The evocative Sweet Gum, or Liquidamber, is certainly no misnomer as both produces an unrivalled display of warm tones and a sweet smelling resin. With maple-like five-lobed wavy foliage and characteristic spiky gumballs (seed pods), left alone most varieties produce a pleasing fastigiate form.

2. Red Maple

Arguably the autumn colour tree - this maple produces the most dazzling display of all once its characteristic indented foliage turns. Then there is the famous samaras - helicopter seeds - that will spin to the ground once mature.

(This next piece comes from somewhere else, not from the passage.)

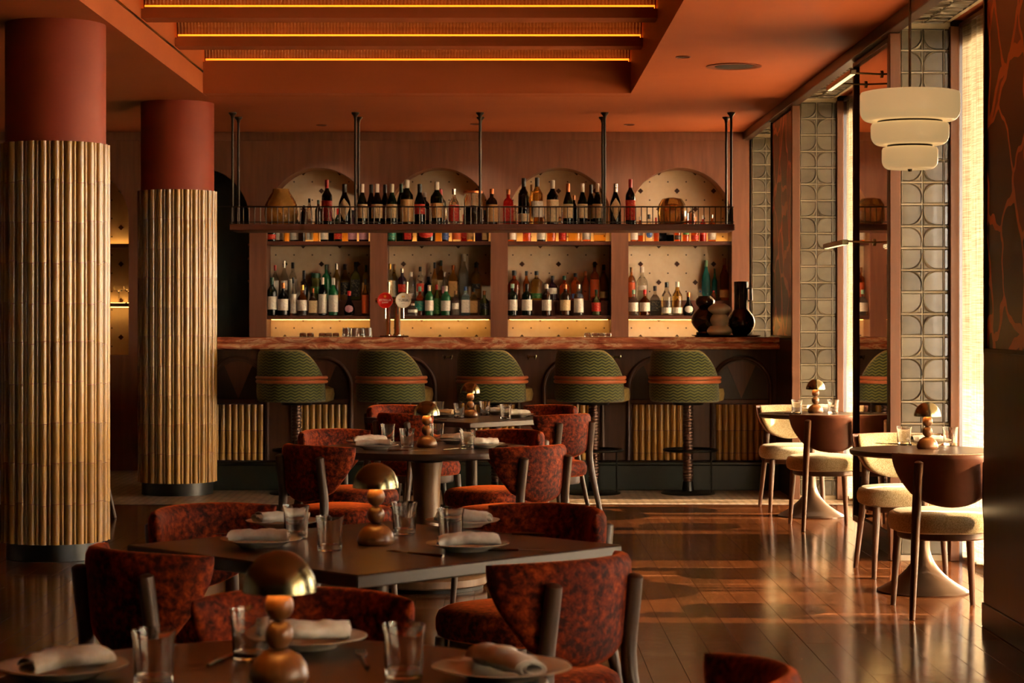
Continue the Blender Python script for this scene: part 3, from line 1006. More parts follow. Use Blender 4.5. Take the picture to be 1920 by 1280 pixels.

It is also one of the few trees used in commercial syrup production, although you’ll have to wait 75 years to harvest.

red maple

3. Northern Red Oak

Similar to our native oak, but perhaps flashier, the Northern Red Oak differs in that its leaves are spiny rather than sinuate and that they colour up in the autumn. Fancisinatingly, this species formed a mutualistic relationship with the now extinct passenger pigeon. In giving up its acorns, the tree benefited from the ravenous bird breaking branches and causing leaf fall that in turn would light up in dry conditions, destroying its fire vulnerable competition.

4. Black Tupelo

With a pleasing pyramidal shape, the Black Tupelo’s dark bark contrasts fantastically with its elliptical leaves once they turn. Extremely long lived, it’s not uncommon for members to be half a millenia old - making them the oldest hardwoods in North America. The tree produces berries that are very nutritious and great for attracting birds.

5. Tulip Tree

Fast growing, magnificently shaped, this gentle giant is the largest tree on the East Coast and among the earliest to flower. A relative to the Magnolia, the Tulip Tree produces large nectar-rich cup-shaped flowers with biocoloured orange-yellow petals and a yellow centre.